The shortfall highlights the depth of the liquidity crisis at the Zimbabwe Stock Exchange-listed supermarket group, which is battling to avoid collapse after reporting a staggering US$29.6 million loss for the year ended March 31, 2025.

To stay afloat, the company is rolling out a recovery programme that includes asset sales, leaseback arrangements, and efforts to raise US$10.5 million to settle debts and re-establish credit lines with key suppliers.

Property Sales and Collateral Gap

According to unaudited financial statements, supermarket buildings and other immovable assets valued at about US$10.5 million have been earmarked for disposal. By August 2025, offers worth US$7.3 million were on the table, with potential buyers open to long-term leaseback deals.

Other properties were pledged as collateral, including:

OK Mbuya Nehanda, Harare – US$3.21m

OK Glen View, Harare – US$1.83m

Birmingham Warehouse, Harare – US$3.7m

OK Gweru – US$2.7m

OK Malvern, Harare – US$1.42m

Harare Stand (Odar Township) – US$720,000

Harare Stand (Salisbury Township) – US$4.84m

Borrowdale Stand, Harare – US$6m

The combined value of these assets, US$19.58 million, falls short of the US$23 million debt they are tied to, underscoring the group’s precarious position.

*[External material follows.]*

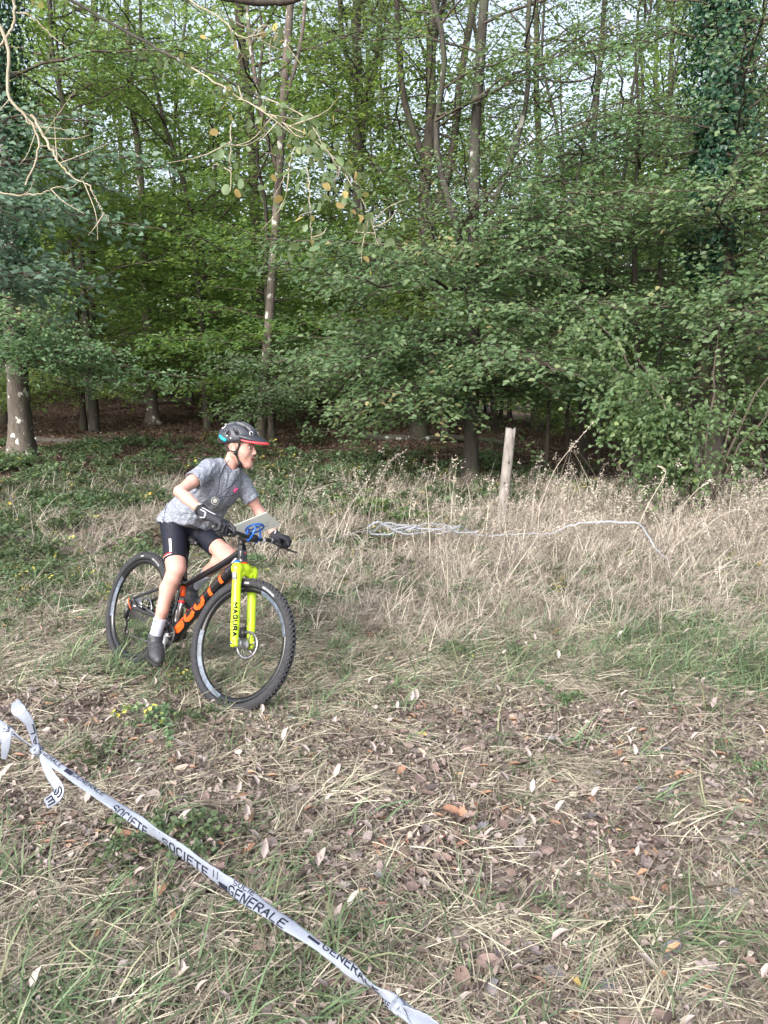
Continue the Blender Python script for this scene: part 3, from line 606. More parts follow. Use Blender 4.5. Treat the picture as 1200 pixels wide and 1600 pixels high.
def cap_(a, b, ra, rb=None):
    a = np.asarray(a, float); b = np.asarray(b, float); rb = ra if rb is None else rb; R = max(ra, rb)
    def fn(P):
        ab = b-a; t = np.clip(((P-a)@ab)/max(ab@ab, 1e-9), 0, 1); return np.linalg.norm(P-(a+t[..., None]*ab), axis=-1)-(ra+(rb-ra)*t)
    return fn, np.minimum(a, b)-R, np.maximum(a, b)+R
def ell(c, r, R=None):
    c = np.asarray(c, float); r = np.asarray(r, float); R = np.eye(3) if R is None else np.asarray(R); ext = np.abs(R)@r if R is not None else r
    def fn(P):
        q = (P-c)@R; k0 = np.linalg.norm(q/r, axis=-1); k1 = np.linalg.norm(q/(r*r), axis=-1); return k0*(k0-1)/np.maximum(k1, 1e-6)
    return fn, c-np.full(3, max(r)), c+np.full(3, max(r))
def bx_(c, h, R=None, rd=0.0):
    c = np.asarray(c, float); h = np.asarray(h, float); R = np.eye(3) if R is None else np.asarray(R)
    def fn(P):
        q = np.abs((P-c)@R)-(h-rd); return np.linalg.norm(np.maximum(q, 0), axis=-1)+np.minimum(q.max(-1), 0)-rd
    e = np.linalg.norm(h); return fn, c-e, c+e
def chain(F, pts, k=0.02):
    for (a, ra), (b, rb) in zip(pts[:-1], pts[1:]): F.put(cap_(a, b, ra, rb), k)
def rotm(ax, deg):
    return np.array(Matrix.Rotation(math.radians(deg), 3, Vector(ax)))
GLYPH = {'S': [[(.95, .85), (.75, 1), (.25, 1), (.05, .85), (.05, .65), (.25, .52), (.75, .48), (.95, .35), (.95, .15), (.75, 0), (.25, 0), (.05, .15)]],
 'C': [[(.95, .85), (.75, 1), (.25, 1), (.05, .8), (.05, .2), (.25, 0), (.75, 0), (.95, .15)]], 'O': [[(.25, 1), (.75, 1), (.95, .8), (.95, .2), (.75, 0), (.25, 0), (.05, .2), (.05, .8), (.25, 1)]],
 'T': [[(0, 1), (1, 1)], [(.5, 1), (.5, 0)]], 'I': [[(.5, 1), (.5, 0)]], 'E': [[(1, 1), (.08, 1), (.08, 0), (1, 0)], [(.08, .52), (.85, .52)]],
 'G': [[(.95, .85), (.75, 1), (.25, 1), (.05, .8), (.05, .2), (.25, 0), (.75, 0), (.95, .2), (.95, .45), (.6, .45)]], 'N': [[(.05, 0), (.05, 1), (.95, 0), (.95, 1)]],
 'R': [[(.05, 0), (.05, 1), (.75, 1), (.95, .85), (.95, .65), (.75, .5), (.05, .5)], [(.55, .5), (1, 0)]], 'A': [[(0, 0), (.5, 1), (1, 0)], [(.2, .36), (.8, .36)]],
 'L': [[(.08, 1), (.08, 0), (1, 0)]], 'M': [[(.03, 0), (.03, 1), (.5, .35), (.97, 1), (.97, 0)]], 'U': [[(.05, 1), (.05, .2), (.25, 0), (.75, 0), (.95, .2), (.95, 1)]], '-': [[(.0, .5), (1, .5)]]}
def lettering(word, w, h, gap, sw, place, step=0.25, slant=0.0):
    """strokes of a word as thin ribbons; place(u, v) -> points on the carrying surface"""
    mb = MB(); x0 = 0.0
    for ch in word:
        gw = w*(0.3 if ch == 'I' else 1.25 if ch == 'M' else 1.0)
        for st in GLYPH.get(ch, []):
            p = np.array(st)*[gw, h]; p[:, 0] += slant*p[:, 1]
            q = [p[0]]
            for a, b in zip(p[:-1], p[1:]):
                m = max(1, int(np.linalg.norm(b-a)/(step*h))+1); q += [a+(b-a)*i/m for i in range(1, m+1)]
            q = np.array(q); t = np.gradient(q, axis=0); t /= np.maximum(np.linalg.norm(t, axis=1, keepdims=True), 1e-9); nn = np.stack([-t[:, 1], t[:, 0]], 1)*sw/2
            q[0] -= t[0]*sw*0.4; q[-1] += t[-1]*sw*0.4
            V = np.stack([q-nn, q+nn], 1).reshape(-1, 2); V[:, 0] += x0; k = len(q); i = np.arange(k-1)*2
            mb.add(place(V[:, 0], V[:, 1]), np.stack([i, i+1, i+3, i+2], 1))
        x0 += gw+gap
    return mb
V3 = lambda *a: np.array(a, float)
# ------------------------------------------------------------------ the bicycle (own frame: x forward, y to its left, z up; origin under the rear wheel)
PHI, LEAN, STEER, WR = 0.7498, 0.3102, 0.165, 0.3683
_f = np.array([math.cos(PHI), -math.sin(PHI), 0]); _l = np.array([math.sin(PHI), math.cos(PHI), 0]); _z = np.array([0, 0, 1.0])
BM = np.stack([_f, math.cos(LEAN)*_l-math.sin(LEAN)*_z, math.cos(LEAN)*_z+math.sin(LEAN)*_l], 1)
BO = np.array([-1.664, 4.759, 0.0]); BO[2] = GX(-1.3, 4.4)-0.016
BIKE = Matrix.Translation(Vector(BO)) @ Matrix(BM.tolist()).to_4x4()
M['black'] = simple('satin black', (0.018, 0.018, 0.02), 0.38, var=0.2)
M['rubber'] = simple('dusty tyre rubber', (0.022, 0.023, 0.028), 0.85, var=0.35, scale=60, bmp=0.3)
M['knob'] = simple('tyre tread', (0.036, 0.037, 0.043), 0.85, var=0.3)
M['carbon'] = simple('gloss black carbon', (0.008, 0.008, 0.010), 0.22, coat=0.4, var=0.1)
M['neon'] = simple('fluorescent yellow paint', (0.46, 0.66, 0.008), 0.4, var=0.10, scale=14, coat=0.2)
M['orange'] = simple('orange print', (0.72, 0.085, 0.010), 0.4, var=0.12)
M['steel'] = simple('bare metal', (0.30, 0.30, 0.32), 0.35, metal=0.9, var=0.1)
M['alu'] = simple('silver hub', (0.36, 0.36, 0.38), 0.5, metal=0.5, var=0.1)
M['decal'] = simple('pale grey rim print', (0.085, 0.11, 0.15), 0.5, var=0.45, scale=25)
M['white'] = simple('white print', (0.55, 0.55, 0.57), 0.5, var=0.04)
M['red'] = simple('red print', (0.65, 0.03, 0.03), 0.4, var=0.06)
M['blue'] = simple('blue plastic', (0.012, 0.13, 0.58), 0.35, var=0.06)
M['board'] = leaf_mat('pale translucent map board', [(0.0, (0.62, 0.63, 0.61)), (1.0, (0.72, 0.73, 0.71))], (0.85, 0.86, 0.82), 0.6, obj=0.0)
M['darkprint'] = simple('dark print', (0.006, 0.007, 0.009), 0.9, var=0.1, spec=0.1)
HA = math.radians(67.5); SAX = np.array([-math.cos(HA), 0, math.sin(HA)]); SPERP = np.array([math.sin(HA), 0, math.cos(HA)])
AXF0 = np.array([1.0857, 0, WR]); PIV = AXF0-SPERP*0.046
SR = np.array(Matrix.Rotation(STEER, 3, Vector(SAX)))
def steer(p): return PIV+(np.asarray(p, float)-PIV)@SR.T
AXF = steer(AXF0); AXR = np.array([0, 0, WR]); BB = np.array([0.462, 0, 0.282])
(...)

Revenue Collapse and Cost Pressures

Revenue plunged 53% to US$240 million in 2025, driven by supply chain breakdowns, exchange rate volatility, and intensifying competition from the informal sector. Suppliers increasingly demanded hard currency payments or reduced credit terms, leaving shelves understocked.

Frequent power outages inflated operating costs, while currency controls distorted pricing structures. Despite cutting overheads by 51%, the savings were wiped out by the revenue collapse, leaving OK unable to meet its financial obligations.

The company also exited the Food Lovers Market franchise, writing off US$4 million linked to its Fresh & Green City branch. Several loss-making outlets, including stores in Banket and Marondera, were closed, with more shutdowns likely.

Additional Strains

Labour disputes have added to the turmoil, with a US$500,000 claim for alleged wrongful dismissals still unresolved. At the same time, ZIMRA has slapped the group with a US$2.05 million penalty over non-compliance with fiscal till integration rules, a charge the company is contesting.

Recovery Attempts

In August 2025, OK Zimbabwe raised US$20 million through a rights issue, part of a broader turnaround strategy that also involves property disposals and new credit facilities. Management believes these measures will stabilise the balance sheet, improve liquidity, and rebuild confidence among suppliers.

Chairman Herbert Nkala admitted the road to recovery would be long, but remained optimistic.

> “The recovery of the Group has started, but it will take some time to return to normal operations. Cost optimisation, in-store improvements and online sales growth remain at the centre of our strategy. With focus and discipline, we are confident of delivering sustainable returns to shareholders in the medium term,” Nkala said.